You're nothing to me but baggage

Reputation Has Blunted Me

Sunday, March 27, 2005

He is Risen
He is Risen, Indeed.

Today is Easter. I woke up to virtually no sleep at the expence of caring for my feverish, hot/cold flash boyfriend at the swift hour of 8 a.m. I told my mom and dad that I would go to church with them this morning. I never really go to church anymore but there since it's Easter and I appreciate the nostalgic effect it has on me, I agreed without much resistence.

I got up and put on this really low-cut lacy purplish shirt, black pants, heels and my Olsen Twins sunglasses. Ready for Church. Josh said I looked "wicked hot", even though i didn't shower or wash my hair, but when do I ever? Anyways, we talked a little bit about the rapture and which one of us would disappear without any final resolution. I dropped him off at home so he could sleep and I picked up Andrew. I was racing the clock because my parents said it was "imperative that I be there at 9:15 sharp". Anyways, I raced over the bridge and we arrived at church at around 9:20. We run inside and the place is absolutely and completely empty. My first thought: Obviously it's the rapture! My talk with josh in the car had really been a prophecy! The saddest part was there was this one semi-depressed looking lady at the back of the church who sadly looked at andrew and I and said "no body is here". All I could think was how she got left. I mean, naturally if the rapture happens the church is going to be the most obviously vacant building.I grabbed Andrew's arm and hissed: "It's the rapture!". He laughed a lot, but he waited until he was out of ear shot of anyone who might find it offensive.

So I went into the gym and there were about 250 people in there jamming their faces with ham, cereal, pancakes and apple sauce. I don't care for pancakes and never have so naturally, I sauntered towards the coffee thermos--empty, not a drop. So I ended up chewing on some undercooked ham and choking down some cereal (I forget the brand but it's the one with the rooster on the box). Then Erin T. came to my (Dartmouth) house and we watched Canadian Idol re-runs.

Oh yea, and my dad gave me an Easter present: Dangerous Minds on dvd! So Easter appropriate and long overdue. I can't believe I didn't purchse that movie earlier.

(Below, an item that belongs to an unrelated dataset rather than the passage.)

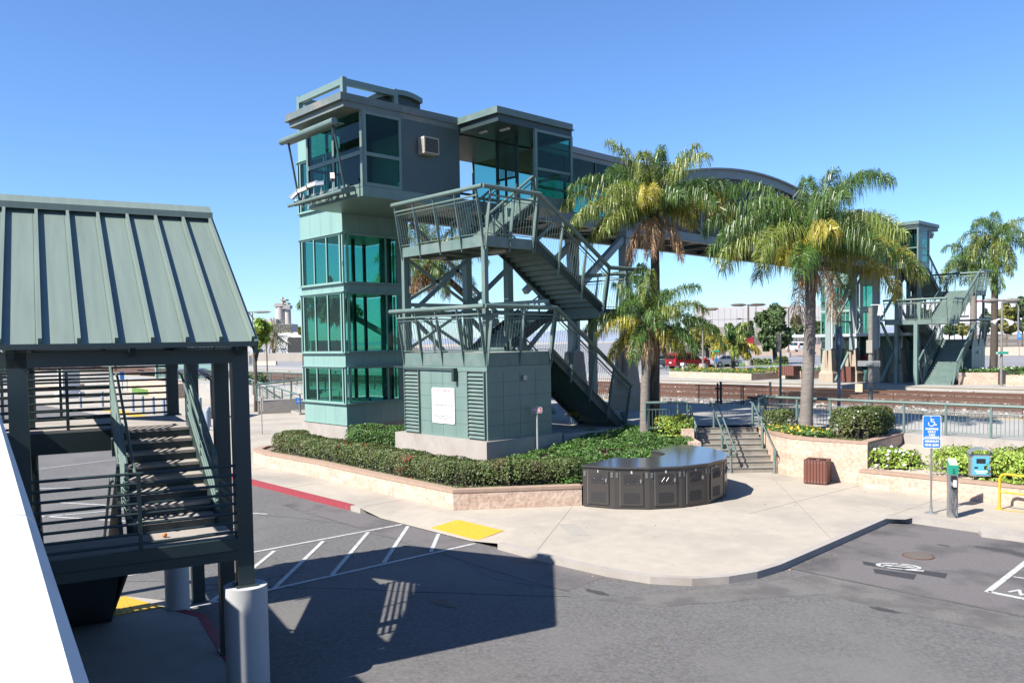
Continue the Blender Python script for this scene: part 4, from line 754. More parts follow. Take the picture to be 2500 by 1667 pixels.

So then we went BACK to church since the service actually started at ELEVEN, not nine. There was an Easter Cantata complete with Letergical (Sp?) dancing and drums. It was pretty. Then I managed to further embarrass myself and my family. As we're leaving, I noticed that Andrew and Alison were kinda of dragging their feet and in my eager attempt to avoid small talk with elderly people, i (loudly) said "Come on!". They didn't listen. I figured an insult would push them into motion. Come on....fucker? No. Frigger? Still no. Bugger? Of course. So yea, i'm like "Come on you two buggers" (right in front of the new paster who was about to outstretch his hand in introduction). Then REw and Al are all like "Sarah! Don't say that, it's offensive!" So since i've been publicly shamed and scolded for it, I just scampered by the new pastor. As soon as we're out I pryed them to telling me what a "bugger" was. Andrew said it was someone who had sex with animals and Alison said it was anal sex. I looked it up and it said that it was "unnatural sex with animals" (which i'm assuming is gay sex and the dictionary was written before people were considerate of gay people).

But I did get to have a good supper with my family and later JOsh's.

So my Easter consisted of: wearing a risque shirt, getting up two hours early, thinking I missed the second coming, eating a bad breakfast, saying a word that meant anal animal sex in front of the new pastor, and watching Dangerous Minds.

I hope you enjoyed your Easter.

5 Comments:

  • At 5:28 PM, Anonymous Anonymous said…

    Sar~

    I always thought he word bugger should be used as a name for someone who is bugging you not for a pervert or whatever. It just sounds frivilous.

    Dangerous Minds would suffice for not having a greasy egg burger slither down my throat.

     
  • At 5:28 PM, Anonymous Anonymous said…

    Love even after the rapture,
    Darcy

     
  • At 5:35 PM, Blogger Saraiu01 said…

    I know. I want to take a buggery poll. Bugger is an abbreviation of "buggery".

     
  • At 7:59 PM, Anonymous Anonymous said…

    I miss easter home. Your account makes me happy but you didn't mention Darlene. Tell me all the juicy details...

    love,

    Jillian

     
  • At 1:40 PM, Blogger Saraiu01 said…

    uhm,

    Juicy detail #1) co ed sleepover preceeding service
    2)Darlene wearing beer shirt
    3)ham not cooked
    4)hair not washed
    5)I said 'bugger'!? what more do you want.

    Tell me about YOUR details. Only amusing details allowed.